L’invisibilité de l’état d’urgence
Ensuite, parce que l’opinion -si tant est qu’elle existe- s’est complètement désintéressée, voire s’est habituée à vivre avec l’état d’urgence. Et ce, malgré les bavures lors des perquisitions administratives, et les dérives (lire à ce sujet le blog de Laurent Berredon, journaliste au Monde) en matière d’assignation à résidence, de maintien de l’ordre public ou de contrôle du mouvement social, notamment lors des manifestations contre la loi Travail, à Paris, Nantes et Rennes. (...)
« L’intérêt médiatique est retombé et l’opposition a été rendue difficile lors de la dernière prorogation courant juillet. Certains ont le sentiment que ce n’est pas si grave. Or, le parapluie ouvert de cet état d’exception n’est pas sans conséquence. Une centaine de personnes à qui rien n’est reproché sont toujours assignées à résidence et on ferme encore des mosquées alors que très peu d’enquêtes pour association à une entreprise terroriste ont été ouvertes » (...)

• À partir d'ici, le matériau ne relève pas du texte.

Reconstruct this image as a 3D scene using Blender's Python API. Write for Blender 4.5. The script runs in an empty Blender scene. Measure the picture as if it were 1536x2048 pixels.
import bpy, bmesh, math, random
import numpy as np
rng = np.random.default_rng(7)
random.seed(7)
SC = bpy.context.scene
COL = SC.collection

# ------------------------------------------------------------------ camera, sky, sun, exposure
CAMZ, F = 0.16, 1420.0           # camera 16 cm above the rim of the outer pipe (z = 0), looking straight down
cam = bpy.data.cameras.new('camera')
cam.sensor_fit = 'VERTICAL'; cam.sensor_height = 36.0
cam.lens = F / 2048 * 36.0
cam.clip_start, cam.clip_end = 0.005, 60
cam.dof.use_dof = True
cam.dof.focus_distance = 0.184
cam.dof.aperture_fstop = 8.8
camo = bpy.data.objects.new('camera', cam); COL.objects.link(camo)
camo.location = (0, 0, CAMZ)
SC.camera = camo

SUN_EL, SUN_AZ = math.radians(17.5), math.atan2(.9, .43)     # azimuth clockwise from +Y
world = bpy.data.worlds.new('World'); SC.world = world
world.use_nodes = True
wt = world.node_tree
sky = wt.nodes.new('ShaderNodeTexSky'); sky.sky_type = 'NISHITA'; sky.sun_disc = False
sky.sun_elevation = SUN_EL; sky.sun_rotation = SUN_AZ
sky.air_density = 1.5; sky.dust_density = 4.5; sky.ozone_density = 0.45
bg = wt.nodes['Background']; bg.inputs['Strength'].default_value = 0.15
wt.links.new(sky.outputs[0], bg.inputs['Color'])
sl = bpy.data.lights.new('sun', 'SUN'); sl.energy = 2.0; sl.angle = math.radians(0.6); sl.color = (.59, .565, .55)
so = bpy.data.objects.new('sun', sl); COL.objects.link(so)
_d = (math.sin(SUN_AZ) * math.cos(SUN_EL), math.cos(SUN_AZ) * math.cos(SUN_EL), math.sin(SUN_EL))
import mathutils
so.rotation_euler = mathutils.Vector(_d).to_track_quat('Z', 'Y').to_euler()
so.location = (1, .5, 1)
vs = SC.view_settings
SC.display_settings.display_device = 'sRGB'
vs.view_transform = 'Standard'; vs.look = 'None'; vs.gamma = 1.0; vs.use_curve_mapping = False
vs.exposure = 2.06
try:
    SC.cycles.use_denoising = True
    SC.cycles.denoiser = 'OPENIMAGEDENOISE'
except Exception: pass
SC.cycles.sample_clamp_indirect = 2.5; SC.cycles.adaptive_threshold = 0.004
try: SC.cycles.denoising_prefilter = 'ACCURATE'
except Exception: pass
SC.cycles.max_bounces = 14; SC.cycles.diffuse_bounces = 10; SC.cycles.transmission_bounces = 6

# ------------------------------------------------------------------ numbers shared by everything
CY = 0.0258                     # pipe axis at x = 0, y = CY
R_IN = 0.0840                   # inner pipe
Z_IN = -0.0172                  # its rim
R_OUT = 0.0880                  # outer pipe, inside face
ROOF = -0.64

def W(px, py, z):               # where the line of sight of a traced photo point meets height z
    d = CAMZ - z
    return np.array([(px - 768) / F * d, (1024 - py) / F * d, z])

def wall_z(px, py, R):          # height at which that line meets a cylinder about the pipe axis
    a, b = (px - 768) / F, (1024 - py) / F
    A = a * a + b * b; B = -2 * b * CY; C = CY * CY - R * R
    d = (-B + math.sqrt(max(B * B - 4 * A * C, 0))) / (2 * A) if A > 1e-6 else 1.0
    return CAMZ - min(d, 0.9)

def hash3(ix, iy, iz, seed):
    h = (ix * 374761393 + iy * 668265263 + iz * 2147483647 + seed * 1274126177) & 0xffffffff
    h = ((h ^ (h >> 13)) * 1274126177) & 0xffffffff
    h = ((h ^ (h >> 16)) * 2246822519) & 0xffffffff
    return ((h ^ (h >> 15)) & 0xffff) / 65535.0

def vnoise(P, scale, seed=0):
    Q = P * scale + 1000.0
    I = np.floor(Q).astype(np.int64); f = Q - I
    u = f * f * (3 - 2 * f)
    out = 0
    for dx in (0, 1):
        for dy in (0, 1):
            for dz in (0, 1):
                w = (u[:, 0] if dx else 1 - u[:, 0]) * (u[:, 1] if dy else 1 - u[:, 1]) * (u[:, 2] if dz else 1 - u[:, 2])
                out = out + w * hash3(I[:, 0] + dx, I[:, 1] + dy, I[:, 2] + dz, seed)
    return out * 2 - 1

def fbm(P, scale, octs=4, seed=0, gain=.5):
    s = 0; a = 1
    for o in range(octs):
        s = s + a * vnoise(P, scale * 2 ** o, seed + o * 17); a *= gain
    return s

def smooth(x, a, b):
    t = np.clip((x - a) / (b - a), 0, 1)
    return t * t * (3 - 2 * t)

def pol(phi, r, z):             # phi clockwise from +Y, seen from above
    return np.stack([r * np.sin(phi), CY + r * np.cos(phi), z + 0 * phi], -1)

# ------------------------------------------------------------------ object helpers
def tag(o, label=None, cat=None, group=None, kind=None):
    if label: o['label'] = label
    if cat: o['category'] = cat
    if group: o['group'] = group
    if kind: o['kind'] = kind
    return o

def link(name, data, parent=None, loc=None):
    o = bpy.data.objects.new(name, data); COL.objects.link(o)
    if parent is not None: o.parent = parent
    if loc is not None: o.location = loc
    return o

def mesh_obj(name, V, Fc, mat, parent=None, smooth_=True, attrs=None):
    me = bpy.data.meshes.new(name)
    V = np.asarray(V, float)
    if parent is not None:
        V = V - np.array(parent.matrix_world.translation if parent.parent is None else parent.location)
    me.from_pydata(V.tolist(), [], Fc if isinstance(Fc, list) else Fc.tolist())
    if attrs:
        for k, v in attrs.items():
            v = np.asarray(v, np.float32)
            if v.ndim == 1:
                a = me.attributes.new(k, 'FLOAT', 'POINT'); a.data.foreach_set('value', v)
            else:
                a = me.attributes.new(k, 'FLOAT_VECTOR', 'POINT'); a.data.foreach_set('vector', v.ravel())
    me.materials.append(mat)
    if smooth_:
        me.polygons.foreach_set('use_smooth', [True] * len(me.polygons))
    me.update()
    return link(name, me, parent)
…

Pour l’auteure du collectif L’état d’urgence, l’état d’urgence est la voie royale qui nous fait entrer dans ce que Jacques Toubon, le Défenseur des droits nomme « l’ère des suspects ». « C’est là où le bât blesse : on commence d’abord par accepter tous ces contrôles, puis à accepter que des actes ne passent plus par le juge judiciaire, et enfin à juger les suspects non plus à partir de leur culpabilité mais de leur dangerosité. La culpabilité, c’est un principe de l’Etat droit ! », s’inquiète Karine Roudier.